Tuesday, August 25, 2009

Financial Dreams, Reality Nightmares

I have never had visions of grandeur or obtaining wealth. Once graduated from high school, with high grades and test scores, I entered Aerospace Engineering at a major state university. Friends and I chatted about the future with beer in hand, some speculating on employment in our fields (we were all engineers of some kind), the subject of wealth never came up. I guess engineers figured we would be employed and at a “proper” salary. The work was the goal; getting married and having kids, house with a picket fence, and other clichés, though at the time were merely normal ideas. Well, that path didn’t work out for me.

Finally graduating from college, barely avoiding time in the military, i.e. Vietnam, I married, divorce, married again, had a child, wife died, married again, had two more children, all the time working, but having no career, not even a “lifestyle”. Owning a home seemed more of a burden than an asset. New cars, while nice at first, seemed to drain the life as well as money from my pockets. Bills, payments, the pressure & stress of existence were not a life, but rather a nightmare that never ended.

I could never identify with, let alone understand, “Baby Boomers”; all geared up for success and wealth. What was that about? As foreign to me as living in China, the pursuit of money, big homes, fancy cars, designer clothes, gourmet meals in fancy restaurants, cruises and trips abroad were not considerations and any more than thinking of being a missionary in an African country.

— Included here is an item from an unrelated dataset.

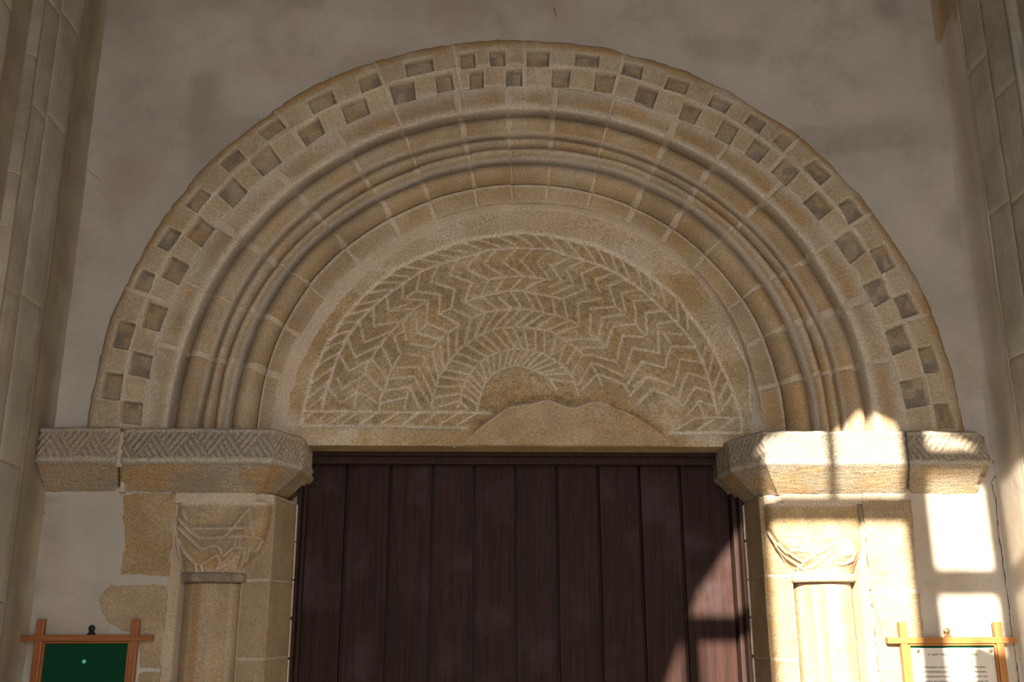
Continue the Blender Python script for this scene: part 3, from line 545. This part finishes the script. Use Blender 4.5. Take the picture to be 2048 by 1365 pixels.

At age 45, I returned to Graduate School, and by age 50 had completed a Masters program in Leadership, along with 2/3 of an MBA program in Management, all while working, yet maintaining a 4.0 GPA. I expected starting salaries of $45,000 per year. I got $32,000…oh well; there go those “dreams”. Now years later, another divorce, layoffs, survival jobs, a year of being homeless & “urban camping”, I am retired from work. In two weeks, I’ll turn 61, and only have one year to collect early social security. My “nest egg” of $75,000 is long gone. I have survived everything life has thrown at me, and like at birth when I came into this world with nothing, I’ll be leaving with nothing. No dreams of wealth or thoughts of fame and fortune, no legacy to mark my existence on earth clouds my thoughts. Survival is my gift, the ability to transcend hardships and challenges. Everyday, like today, I am surrounded by insurmountable opportunities!